É olhar para as pessoas, para as equipas, para a capacidade de resposta. O CDS é melhor. Nos mais variados temas, o CDS tem um foco acertado e empenhado em resolver os problemas do país. É um partido que diz “presente”, que procura dar respostas. 

Falou-me da manutenção dos vários quadros dirigentes do “portismo”. Como é para si, que foi opositor a essa linha, trabalhar hoje com ela?
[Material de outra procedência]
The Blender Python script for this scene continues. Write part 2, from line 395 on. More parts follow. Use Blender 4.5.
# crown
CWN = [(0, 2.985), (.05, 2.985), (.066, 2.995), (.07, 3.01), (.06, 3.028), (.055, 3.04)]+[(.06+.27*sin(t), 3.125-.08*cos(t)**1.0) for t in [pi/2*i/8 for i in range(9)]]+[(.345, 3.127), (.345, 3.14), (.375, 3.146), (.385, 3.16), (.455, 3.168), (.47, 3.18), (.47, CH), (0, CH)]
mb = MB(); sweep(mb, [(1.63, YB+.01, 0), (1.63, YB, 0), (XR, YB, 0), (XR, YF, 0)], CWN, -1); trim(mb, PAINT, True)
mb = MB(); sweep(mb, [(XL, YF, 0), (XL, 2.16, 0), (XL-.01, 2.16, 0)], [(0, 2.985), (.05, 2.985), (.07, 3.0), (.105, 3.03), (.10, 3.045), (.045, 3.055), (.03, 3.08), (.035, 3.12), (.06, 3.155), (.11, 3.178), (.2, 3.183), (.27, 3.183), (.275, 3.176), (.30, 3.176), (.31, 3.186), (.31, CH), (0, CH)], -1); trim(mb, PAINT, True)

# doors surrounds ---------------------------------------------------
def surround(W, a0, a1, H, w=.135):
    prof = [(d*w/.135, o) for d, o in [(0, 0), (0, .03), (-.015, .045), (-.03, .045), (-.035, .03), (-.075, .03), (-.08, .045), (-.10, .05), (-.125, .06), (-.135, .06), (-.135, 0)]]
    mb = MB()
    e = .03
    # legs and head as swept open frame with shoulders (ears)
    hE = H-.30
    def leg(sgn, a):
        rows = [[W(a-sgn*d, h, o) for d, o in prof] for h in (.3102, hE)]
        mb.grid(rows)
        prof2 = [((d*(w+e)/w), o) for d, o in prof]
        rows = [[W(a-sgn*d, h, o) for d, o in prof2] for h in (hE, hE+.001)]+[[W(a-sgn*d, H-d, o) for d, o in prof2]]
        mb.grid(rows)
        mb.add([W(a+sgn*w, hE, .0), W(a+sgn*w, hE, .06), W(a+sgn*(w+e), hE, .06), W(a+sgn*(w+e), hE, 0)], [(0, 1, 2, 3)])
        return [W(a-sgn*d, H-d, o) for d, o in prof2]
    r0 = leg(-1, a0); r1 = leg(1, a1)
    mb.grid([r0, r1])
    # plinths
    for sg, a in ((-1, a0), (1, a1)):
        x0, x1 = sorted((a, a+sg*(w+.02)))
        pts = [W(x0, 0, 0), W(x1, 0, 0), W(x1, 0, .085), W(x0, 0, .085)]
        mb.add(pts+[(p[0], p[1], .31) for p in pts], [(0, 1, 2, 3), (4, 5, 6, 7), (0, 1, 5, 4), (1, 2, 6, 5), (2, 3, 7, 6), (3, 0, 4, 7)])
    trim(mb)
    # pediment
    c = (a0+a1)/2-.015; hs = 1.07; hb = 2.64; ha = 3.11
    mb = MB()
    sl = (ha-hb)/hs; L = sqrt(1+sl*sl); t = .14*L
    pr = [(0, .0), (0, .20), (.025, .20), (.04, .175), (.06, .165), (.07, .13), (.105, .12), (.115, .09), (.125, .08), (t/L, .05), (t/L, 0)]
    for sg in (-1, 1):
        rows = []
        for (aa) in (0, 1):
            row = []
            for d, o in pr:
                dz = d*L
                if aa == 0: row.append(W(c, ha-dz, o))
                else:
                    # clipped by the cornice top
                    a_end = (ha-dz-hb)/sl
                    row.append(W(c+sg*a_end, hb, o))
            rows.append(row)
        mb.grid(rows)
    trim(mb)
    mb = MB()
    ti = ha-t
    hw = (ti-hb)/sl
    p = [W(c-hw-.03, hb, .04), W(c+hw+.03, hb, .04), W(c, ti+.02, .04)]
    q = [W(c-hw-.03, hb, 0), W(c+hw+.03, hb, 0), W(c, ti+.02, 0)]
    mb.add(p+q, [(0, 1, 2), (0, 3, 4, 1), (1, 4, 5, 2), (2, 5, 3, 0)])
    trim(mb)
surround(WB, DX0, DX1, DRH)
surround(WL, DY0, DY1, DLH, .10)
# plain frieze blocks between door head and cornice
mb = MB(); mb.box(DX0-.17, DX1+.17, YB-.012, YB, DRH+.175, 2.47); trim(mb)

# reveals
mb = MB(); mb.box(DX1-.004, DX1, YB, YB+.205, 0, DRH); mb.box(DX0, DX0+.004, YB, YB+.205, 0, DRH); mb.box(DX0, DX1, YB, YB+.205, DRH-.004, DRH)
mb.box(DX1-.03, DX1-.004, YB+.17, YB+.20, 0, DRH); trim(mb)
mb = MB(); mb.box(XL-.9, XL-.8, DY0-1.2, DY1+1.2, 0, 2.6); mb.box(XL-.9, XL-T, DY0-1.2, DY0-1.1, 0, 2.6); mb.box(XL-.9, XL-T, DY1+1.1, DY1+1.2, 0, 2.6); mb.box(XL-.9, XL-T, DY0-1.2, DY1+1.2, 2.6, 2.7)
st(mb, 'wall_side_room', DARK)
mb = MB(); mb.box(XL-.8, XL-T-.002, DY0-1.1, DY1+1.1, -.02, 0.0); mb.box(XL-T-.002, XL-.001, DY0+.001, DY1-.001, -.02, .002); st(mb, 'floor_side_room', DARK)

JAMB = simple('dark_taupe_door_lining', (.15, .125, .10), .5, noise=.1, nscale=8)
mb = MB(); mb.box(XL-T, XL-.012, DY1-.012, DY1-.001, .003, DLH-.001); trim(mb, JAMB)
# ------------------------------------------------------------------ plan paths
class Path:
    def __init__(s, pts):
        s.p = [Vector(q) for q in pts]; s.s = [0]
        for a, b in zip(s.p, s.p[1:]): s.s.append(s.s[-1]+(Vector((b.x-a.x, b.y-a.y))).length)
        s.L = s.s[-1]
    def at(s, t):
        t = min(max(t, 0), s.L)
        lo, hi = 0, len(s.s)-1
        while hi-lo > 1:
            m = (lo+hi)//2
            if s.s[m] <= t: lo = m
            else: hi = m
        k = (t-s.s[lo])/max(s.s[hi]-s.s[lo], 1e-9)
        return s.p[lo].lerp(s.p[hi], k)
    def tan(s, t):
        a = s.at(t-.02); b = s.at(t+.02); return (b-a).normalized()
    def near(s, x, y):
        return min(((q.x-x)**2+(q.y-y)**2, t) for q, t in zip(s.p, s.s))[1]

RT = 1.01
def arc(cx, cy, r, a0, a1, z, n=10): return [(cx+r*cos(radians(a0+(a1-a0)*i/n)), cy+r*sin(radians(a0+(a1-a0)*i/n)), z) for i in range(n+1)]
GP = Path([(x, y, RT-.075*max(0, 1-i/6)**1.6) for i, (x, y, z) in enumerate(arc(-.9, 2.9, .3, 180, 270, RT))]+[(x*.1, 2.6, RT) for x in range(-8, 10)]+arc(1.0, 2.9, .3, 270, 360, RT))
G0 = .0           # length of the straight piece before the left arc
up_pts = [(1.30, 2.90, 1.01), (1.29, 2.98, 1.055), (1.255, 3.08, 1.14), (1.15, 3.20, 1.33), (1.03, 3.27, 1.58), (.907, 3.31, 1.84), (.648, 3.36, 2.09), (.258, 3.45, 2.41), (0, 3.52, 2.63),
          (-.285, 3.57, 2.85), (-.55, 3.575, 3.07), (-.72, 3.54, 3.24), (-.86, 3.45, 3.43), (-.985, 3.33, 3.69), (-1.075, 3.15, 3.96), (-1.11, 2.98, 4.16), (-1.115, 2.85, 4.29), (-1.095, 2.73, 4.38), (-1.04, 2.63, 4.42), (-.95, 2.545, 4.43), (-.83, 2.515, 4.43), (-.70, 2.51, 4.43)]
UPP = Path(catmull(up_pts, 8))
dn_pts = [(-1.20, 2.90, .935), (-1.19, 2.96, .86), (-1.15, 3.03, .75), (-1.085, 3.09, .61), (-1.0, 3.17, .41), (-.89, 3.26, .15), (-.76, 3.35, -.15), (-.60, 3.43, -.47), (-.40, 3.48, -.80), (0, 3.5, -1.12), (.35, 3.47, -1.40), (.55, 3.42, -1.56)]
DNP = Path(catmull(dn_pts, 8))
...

Foi um desafio. Eu não tenho um trajeto nem uma história de cumplicidades acumuladas como tem a maior parte das pessoas aqui. De uma forma geral, tenho sido bastante bem integrado. Temos um bom relacionamento. A minha perspetiva de contributo tem a ver com aquilo que eu sou. Em cada momento não deixo de dizer o que penso, mesmo que muitas vezes possa ser crítico ou distante dessa cumplicidade que falei. Cada um não prescindir daquilo que é. Isso é uma mais valia. Eu também reconheço hoje que quando estava de fora tinha ideias que, depois, a realidade não veio a confirmar. Tenho encontrado pessoas com um percurso de grande valor. É na capacidade que temos de fazer pontes e de sermos críticos até diante do nosso passado que o partido cresce. Isso acontece com reciprocidade. Da minha parte, acontece seguramente.